Guess what? They not only had the
exact size I wanted, but several other sizes too, and the young lady working
there called me ‘dear’, something I don’t get called at home. The closest I get
to being called ‘dear’ here is being called the nether end of a certain farm
animal – not a deer.
Let’s see, what else is going on in
our fair land? One man accused me of being Stephen Harper, and did so in front
of the whole membership of the Club because it was darts-and-dinner night. He
said that if it weren’t for the beard and the too-grey hair, I would look just
like SH. (People use his initials now because it reminds them that he won’t
talk to them or the media on any subject except the piano and the NDP.)
Anyway, to skip to the bottom line,
this guy who made the accusation told everyone at the club that he could prove
I was actually Stephen Harper. “Tell me this,” he said triumphantly, “have you
ever seen Bob and Stephen Harper at the same time, in a photo or otherwise?” To
him this was the height of logic.
“He must be Ed Edwards’s pet iguana
too,” shouted Flug. “I’ve never seen them together either!”
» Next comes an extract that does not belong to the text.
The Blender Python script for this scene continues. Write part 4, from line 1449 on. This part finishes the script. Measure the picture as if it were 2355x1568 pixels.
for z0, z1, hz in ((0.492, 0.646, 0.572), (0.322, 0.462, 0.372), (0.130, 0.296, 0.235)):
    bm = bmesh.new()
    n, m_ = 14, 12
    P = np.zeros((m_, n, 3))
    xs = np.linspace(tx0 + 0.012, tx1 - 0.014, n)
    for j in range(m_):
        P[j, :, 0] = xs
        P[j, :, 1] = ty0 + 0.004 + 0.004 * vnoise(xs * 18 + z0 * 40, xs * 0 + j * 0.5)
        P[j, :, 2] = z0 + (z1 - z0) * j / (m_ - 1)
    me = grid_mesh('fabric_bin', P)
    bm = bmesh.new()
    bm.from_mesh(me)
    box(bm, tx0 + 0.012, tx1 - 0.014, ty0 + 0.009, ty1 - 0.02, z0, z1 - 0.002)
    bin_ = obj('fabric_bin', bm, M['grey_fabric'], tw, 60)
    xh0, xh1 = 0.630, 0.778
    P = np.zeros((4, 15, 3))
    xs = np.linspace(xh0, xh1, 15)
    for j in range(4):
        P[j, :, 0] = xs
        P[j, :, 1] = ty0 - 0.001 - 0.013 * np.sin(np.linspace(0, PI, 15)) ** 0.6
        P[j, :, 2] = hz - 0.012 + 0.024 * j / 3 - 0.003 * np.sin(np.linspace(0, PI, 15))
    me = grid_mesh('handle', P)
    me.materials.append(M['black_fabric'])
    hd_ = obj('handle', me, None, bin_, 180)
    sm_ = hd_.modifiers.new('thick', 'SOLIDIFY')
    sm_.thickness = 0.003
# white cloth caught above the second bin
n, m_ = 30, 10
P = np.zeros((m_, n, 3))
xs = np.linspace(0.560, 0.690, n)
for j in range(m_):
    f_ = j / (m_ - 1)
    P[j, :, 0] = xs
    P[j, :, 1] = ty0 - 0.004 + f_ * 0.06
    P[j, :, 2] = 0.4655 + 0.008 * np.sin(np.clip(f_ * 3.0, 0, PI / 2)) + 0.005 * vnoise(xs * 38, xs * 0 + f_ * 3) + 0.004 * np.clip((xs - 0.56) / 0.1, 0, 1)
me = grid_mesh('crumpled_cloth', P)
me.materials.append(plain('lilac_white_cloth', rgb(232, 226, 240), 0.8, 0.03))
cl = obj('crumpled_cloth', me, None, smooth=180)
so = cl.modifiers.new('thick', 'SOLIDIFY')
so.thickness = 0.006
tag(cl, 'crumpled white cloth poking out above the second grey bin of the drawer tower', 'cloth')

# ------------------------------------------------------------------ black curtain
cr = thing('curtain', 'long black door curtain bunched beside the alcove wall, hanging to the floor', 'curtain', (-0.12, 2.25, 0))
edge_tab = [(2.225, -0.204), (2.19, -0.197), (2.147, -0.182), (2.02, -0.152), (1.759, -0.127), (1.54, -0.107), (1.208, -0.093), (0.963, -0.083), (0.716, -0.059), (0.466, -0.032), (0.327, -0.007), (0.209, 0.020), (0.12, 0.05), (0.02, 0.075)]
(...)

From nonsense to more nonsense, my
friend Flug was stopped by the police last week and asked why he kept going
over the yellow line. He said there was no reason for it except the lemonade he
had drunk at the Club. There’s more to the story of course: Flug was walking at
the time. La gendarme who flagged him down was Kincardine Police Const. Maryon
Flumeneise, who has long had her eye out for Flug. She offered him a lift home
and on the way she said: “If I charged you with impaired walking, what would
you say to the judge when he asked you how you plead?”
“I would say: Oh please, please,
please, please don’t find me guilty! How’s that for pleading?”
There’s been some reaction to my
recent column of puns, but I have a big and ugly watchdog, so the comments
don’t bother me a bit, although the drive-by shootings are getting a little
tedious. Cst. Flumeneise is usually the one who answers the call and she’s
always a little peeved that it isn’t Flug who invited her to his house. “I
might do a little drive-by shooting myself if he doesn’t smarten up!” she
roared gently.
But back to the subject of puns,
people are actually sending ME examples of their favourites even though I am
the Pun King of western Kincardine. Eddie asked me why I should be careful not
to insult a playing card. I said I didn’t know. “Because they travel in packs!
Haw haw haw.”
Even Cst. Flumeneise had to put in
her (less than) two cents worth. “I was questioning a driver last evening,” she
said, “and he admitted to drinking – the day before, and didn’t drive while he
was imbibing (a good example for our youth and our oldth). He even held up an
empty whiskey bottle and of course I had to say ‘something’s gone a rye!’”
Even Glenn Harvard of Glenn’s Photos
had to weigh in with all of his 28 years and 98 pounds on the subject of puns.
By the way, he’s one of those people who still use film cameras because he
feels the quality is better. “Yeah,” he said, which meant he was about to
speak, “yeah, I had one older lady – at least 45 – who wasn’t happy with the
photos I gave her, well, sold her, and she asked me if I really thought she
looked that bad. Lady, I said, I can happily say the answer is in the
negative.”
After all that additional
pun-ishment, I would like to leave readers with this statement by convicted
felon Conrad Black who was being interviewed by a British reporter. Although
Black has lost much of his fortune, he still has a hundred million or so, it is
said. If you want to hear the words of an arrogant, uncaring and blind rich
man, listen to this:
The reporter asked him what he now
thinks of his native country, Canada, which has let him back in. “It’s a more interesting country than it was and frankly,
John, it’s not that hard to make money. It’s a treasure house and it only has
33 million people in it. There are almost no poor people.”